In his last six starts, Urías recorded a 0.95 ERA and a perfect 6-0 record. He has flashed renewed life with his fastball and an all-important ability to work out of jams.
Entering the season, he might not have been the obvious candidate to anchor the rotation, after Buehler was tabbed the opening day starter and Clayton Kershaw re-signed with the club as a free agent.
But with Buehler now done for the year, Kershaw continuing to nurse yet another back injury, and the rest of the Dodgers pitching staff lacking extensive postseason starting experience, there might not be a more important pitcher in the Dodgers clubhouse than a 26-year-old left-hander — who, in manager Dave Roberts’ view, has reached another level with his performance over the last month.
“It’s the consistency,” Roberts said. “I think that every starter is gonna have some bad ones and that happens. But the elite guys, their really bad ones aren’t that bad and they still give you some length.”
That was the case for Urías on Monday night.
Lacking his normal command early, he began the first inning with a walk and a single. He yielded another base hit to the leadoff man in the second. In the third, the first two batters reached base again.
Yet, Urías escaped the jam each time, burying the middle of the Brewers order in the first, dialing up a double-play grounder in the second and striking out a couple of hitters in the third.
“I thought it was a grind,” Roberts said. “But when he needed to make pitches he did.”
Eventually, Urías started to get in sync.
In the fourth inning, he stranded a one-out single while also surpassing 96 mph with his fastball four times — something he hadn’t done once in his first 22 starts this season.
In the fifth, he completed his outing by retiring the side in order, setting up the Dodgers (80-34) to complete their 10th shutout of the campaign and become the first team in baseball to reach the 80-win plateau.
“It wasn’t my best night,” Urías said in Spanish, “but was still able to get through five innings and we still won the game, which is the important thing.”
Even after grinding against the Brewers (61-53) on Monday, Urías continues to look like not only the Dodgers’ best pitcher, but one of the hottest arms in the majors.
His 0.95 ERA since July 16 — the first of his dominant six-start run -— ranks third among qualified big leaguers, behind only Dylan Cease and Blake Snell. His 38 innings in that span are also third most, behind Max Scherzer and Logan Webb.

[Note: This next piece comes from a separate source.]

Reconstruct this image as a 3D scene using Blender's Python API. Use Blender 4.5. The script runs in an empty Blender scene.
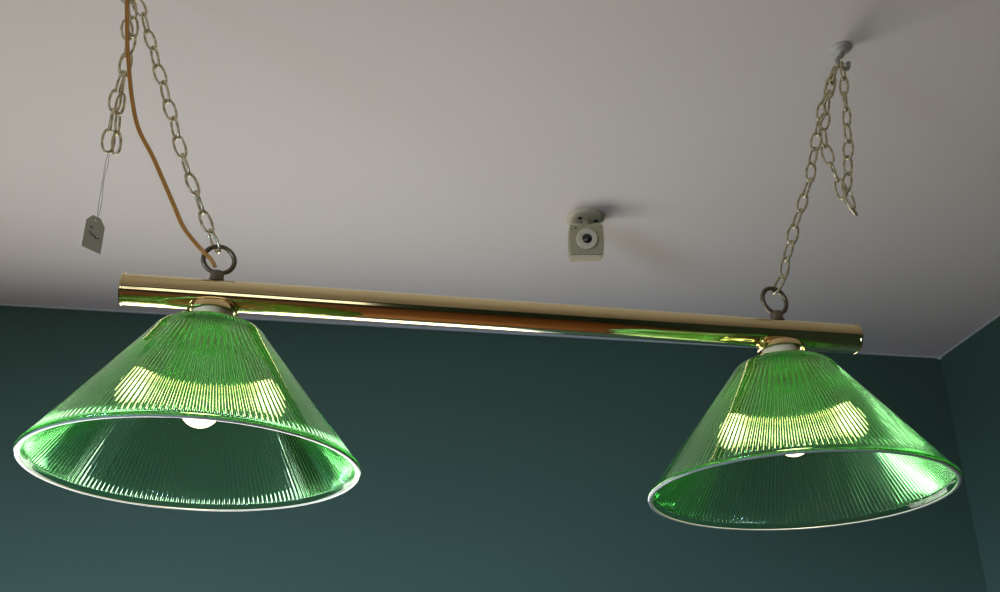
import bpy, bmesh, math, random
from mathutils import Vector, Matrix
random.seed(7)
PI = math.pi
sc = bpy.context.scene
COL = sc.collection
Z0 = 1.6                      # the lens is 1.6 m above the floor
CEIL = Z0 + 1.0172
BY = 1.1539                   # the lamp bar hangs in the plane y = BY
LX = (-0.1317, 0.5723)        # the two shade axes
RIM = Z0 + 0.3271             # height of the shade rims
BARZ = Z0 + 0.5371
BARR = 0.0188

# ------------------------------------------------------------------ materials
def lin(c):
    return tuple(((v/255)/12.92 if v/255 <= .04045 else ((v/255+.055)/1.055)**2.4) for v in c) + (1,)

def mat(name, rgb, rough=.5, metal=0., noise=0., nscale=40., bump=0., bscale=200., dark=.6, coat=0., spec=.5):
    m = bpy.data.materials.new(name); m.use_nodes = True
    nt = m.node_tree; b = nt.nodes['Principled BSDF']
    col = tuple(rgb[:3]) + (1,)
    b.inputs['Base Color'].default_value = col
    b.inputs['Roughness'].default_value = rough
    b.inputs['Metallic'].default_value = metal
    b.inputs['Coat Weight'].default_value = coat
    b.inputs['Specular IOR Level'].default_value = spec
    tc = nt.nodes.new('ShaderNodeTexCoord')
    if noise:
        n = nt.nodes.new('ShaderNodeTexNoise'); n.inputs['Scale'].default_value = nscale; n.inputs['Detail'].default_value = 5
        nt.links.new(tc.outputs['Object'], n.inputs['Vector'])
        mx = nt.nodes.new('ShaderNodeMix'); mx.data_type = 'RGBA'
        mx.inputs[6].default_value = col
        mx.inputs[7].default_value = tuple(v*dark for v in col[:3]) + (1,)
        mr = nt.nodes.new('ShaderNodeMapRange'); mr.inputs[1].default_value = .35; mr.inputs[2].default_value = .7
        mr.inputs[4].default_value = noise
        nt.links.new(n.outputs['Fac'], mr.inputs[0]); nt.links.new(mr.outputs[0], mx.inputs[0])
        nt.links.new(mx.outputs[2], b.inputs['Base Color'])
    if bump:
        n2 = nt.nodes.new('ShaderNodeTexNoise'); n2.inputs['Scale'].default_value = bscale; n2.inputs['Detail'].default_value = 3
        nt.links.new(tc.outputs['Object'], n2.inputs['Vector'])
        bp = nt.nodes.new('ShaderNodeBump'); bp.inputs['Strength'].default_value = bump; bp.inputs['Distance'].default_value = .002
        nt.links.new(n2.outputs['Fac'], bp.inputs['Height']); nt.links.new(bp.outputs[0], b.inputs['Normal'])
    return m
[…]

And no one can match Urías’ unblemished record in that stretch, after he got run support on a Freddie Freeman solo home run in the first, a Will Smith sacrifice fly in the fifth and a Gavin Lux opposite-field two-run blast in the sixth.
On the season, Urías is now 13-6 with a 2.40 ERA, more than half a run lower than last year when he finished seventh in Cy Young Award voting.

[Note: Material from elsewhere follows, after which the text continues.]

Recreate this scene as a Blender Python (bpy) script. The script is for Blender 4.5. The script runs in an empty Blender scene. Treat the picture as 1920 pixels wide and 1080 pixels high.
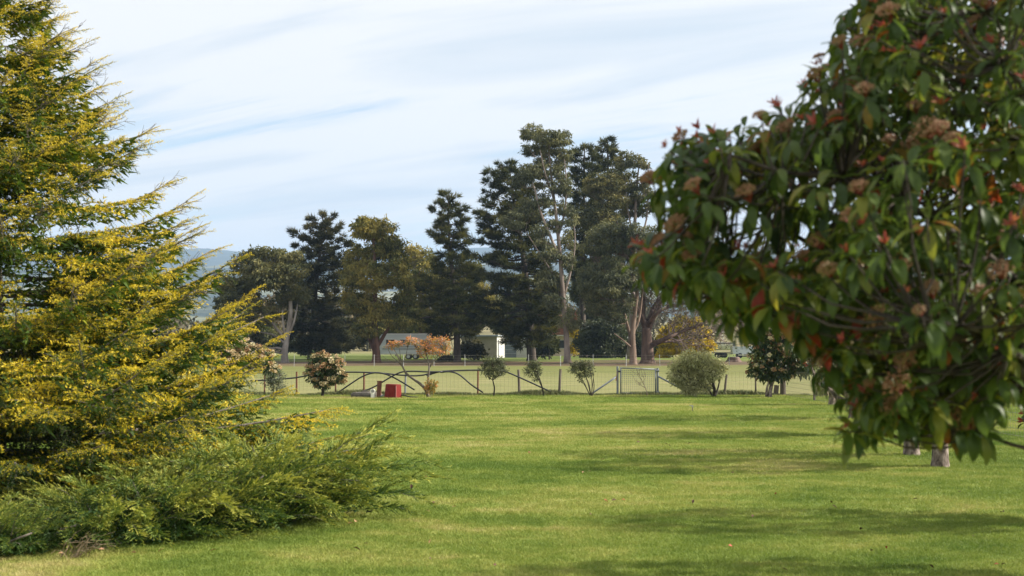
import bpy, math, random, zlib
import numpy as np

rng = np.random.default_rng(11)
random.seed(11)
R = math.radians
SC = bpy.context.scene


def reseed(key):
    global rng
    rng = np.random.default_rng(zlib.crc32(key.encode()))


COL = SC.collection

# ------------------------------------------------------------------ camera, sky, sun, exposure
FPX = 1920 * 50.0 / 36.0
EYE = 1.92
PITCH = math.atan(108.0 / FPX)
cam_d = bpy.data.cameras.new('camera')
cam_d.lens = 50.0
cam_d.sensor_width = 36.0
cam_d.clip_start = 0.1
cam_d.clip_end = 40000.0
cam_d.dof.use_dof = True
cam_d.dof.focus_distance = 60.0
cam_d.dof.aperture_fstop = 4.0
cam = bpy.data.objects.new('camera', cam_d)
cam.location = (0, 0, EYE)
cam.rotation_euler = (R(90) + PITCH, 0, 0)
COL.objects.link(cam)
SC.camera = cam

SUN_EL, SUN_AZ = R(31), R(89)        # azimuth measured from +Y (view direction) towards +X (right)
world = bpy.data.worlds.new('World')
SC.world = world
world.use_nodes = True
nt = world.node_tree
nt.nodes.clear()
w_out = nt.nodes.new('ShaderNodeOutputWorld')
w_sky = nt.nodes.new('ShaderNodeTexSky')
w_sky.sky_type = 'NISHITA'
w_sky.sun_disc = False
w_sky.sun_elevation = SUN_EL
w_sky.sun_rotation = SUN_AZ
w_sky.altitude = 200
w_sky.air_density = 1.0
w_sky.dust_density = 0.6
w_sky.ozone_density = 1.2
w_bg = nt.nodes.new('ShaderNodeBackground')
w_bg.inputs['Strength'].default_value = 0.09
nt.links.new(w_sky.outputs[0], w_bg.inputs['Color'])
w_cl = nt.nodes.new('ShaderNodeBackground')
w_cl.inputs['Strength'].default_value = 0.52
w_mix = nt.nodes.new('ShaderNodeMixShader')
w_tc = nt.nodes.new('ShaderNodeTexCoord')
w_sep = nt.nodes.new('ShaderNodeSeparateXYZ')
nt.links.new(w_tc.outputs['Generated'], w_sep.inputs[0])


def wmath(op, a, b=None, c=None):
    n = nt.nodes.new('ShaderNodeMath')
    n.operation = op
    for i, v in enumerate((a, b, c)):
        if v is None:
            continue
        if isinstance(v, (int, float)):
            n.inputs[i].default_value = v
        else:
            nt.links.new(v, n.inputs[i])
    return n.outputs[0]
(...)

“I know he’s not an All-Star,” Freeman said of Urías, who was snubbed from the midsummer classic this year, “but I mean, we got to be getting close to being in the Cy Young race here. … Left arms don’t come around like that very often.”
Even after his 2021 regular-season performance, the Dodgers still used Urías in a hybrid role last October.

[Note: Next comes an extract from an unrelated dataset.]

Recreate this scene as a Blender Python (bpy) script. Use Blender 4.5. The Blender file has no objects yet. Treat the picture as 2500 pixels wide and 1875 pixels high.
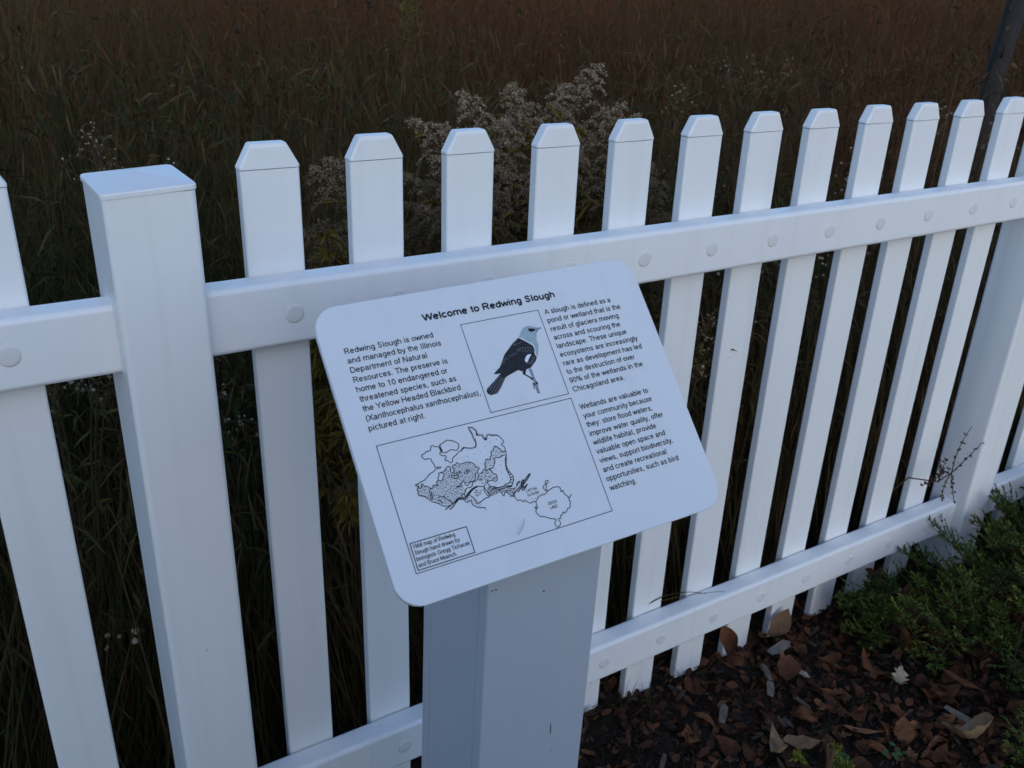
import bpy, math, random
import numpy as np
from mathutils import Vector, Matrix, Euler
R = math.radians
random.seed(7); rng = np.random.default_rng(11)
S = bpy.context.scene
COL = S.collection

# ------------------------------------------------------------------ camera
cam_d = bpy.data.cameras.new('camera'); cam = bpy.data.objects.new('camera', cam_d); COL.objects.link(cam)
S.camera = cam
cam_d.sensor_width = 36.0; cam_d.lens = 31.94
cam_d.clip_start = 0.02; cam_d.clip_end = 900.0
cam.matrix_world = Matrix(((0.8529465, 0.1873771, -0.4872085, -0.1338),
                           (-0.5207063, 0.3710468, -0.7688883, -1.0837),
                           (0.0367051, 0.9095131, 0.4140515, 1.4132),
                           (0, 0, 0, 1)))
cam_d.dof.use_dof = True; cam_d.dof.focus_distance = 1.25; cam_d.dof.aperture_fstop = 12.0

# ------------------------------------------------------------------ sky, sun, exposure
SUN_ELEV, SUN_AZ = 26.0, 196.0          # azimuth clockwise from +Y, the direction the fence faces away from
world = bpy.data.worlds.new('World'); S.world = world; world.use_nodes = True
wn = world.node_tree.nodes; wl = world.node_tree.links
sky = wn.new('ShaderNodeTexSky'); sky.sky_type = 'NISHITA'; sky.sun_disc = False
sky.sun_elevation = R(SUN_ELEV); sky.sun_rotation = R(SUN_AZ)
sky.air_density = 1.0; sky.dust_density = 0.9; sky.ozone_density = 4.2
wl.new(sky.outputs[0], wn['Background'].inputs['Color']); wn['Background'].inputs['Strength'].default_value = 0.12
sun_d = bpy.data.lights.new('sun', 'SUN'); sun = bpy.data.objects.new('sun', sun_d); COL.objects.link(sun)
sun_d.energy = 0.03; sun_d.angle = R(35); sun_d.color = (1.0, 0.93, 0.85)
az = R(SUN_AZ); el = R(24)
sd = Vector((math.sin(az)*math.cos(el), math.cos(az)*math.cos(el), math.sin(el)))
sun.rotation_euler = sd.to_track_quat('Z', 'Y').to_euler()
S.view_settings.view_transform = 'Standard'; S.view_settings.look = 'None'
S.view_settings.exposure = 0.90; S.view_settings.gamma = 1.0
S.view_settings.use_curve_mapping = False

# ------------------------------------------------------------------ helpers
def tag(o, label=None, cat=None, group=None, kind=None):
    if label: o['label'] = label
    if cat: o['category'] = cat
    if group: o['group'] = group
    if kind: o['kind'] = kind
    return o
def empty(name, loc=(0, 0, 0), rz=0.0):
    o = bpy.data.objects.new(name, None); COL.objects.link(o); o.location = loc; o.rotation_euler = (0, 0, rz)
    o.empty_display_size = 0.1; return o
def link(name, me, parent=None, loc=(0, 0, 0), rot=(0, 0, 0)):
    o = bpy.data.objects.new(name, me); COL.objects.link(o); o.location = loc; o.rotation_euler = rot
    if parent: o.parent = parent
    return o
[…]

When the playoffs roll around this year, though, they might not have any choice but to hope he can help carry the rotation.
Lately, he’s looked more than capable of doing it.
“He’s been a constant for us,” Roberts said. “So when you have a guy at the top of the rotation, that can do what he does and for the most part spell the bullpen and put us in a position to win every time he takes the mound, it’s certainly helpful. That’s what he’s become.”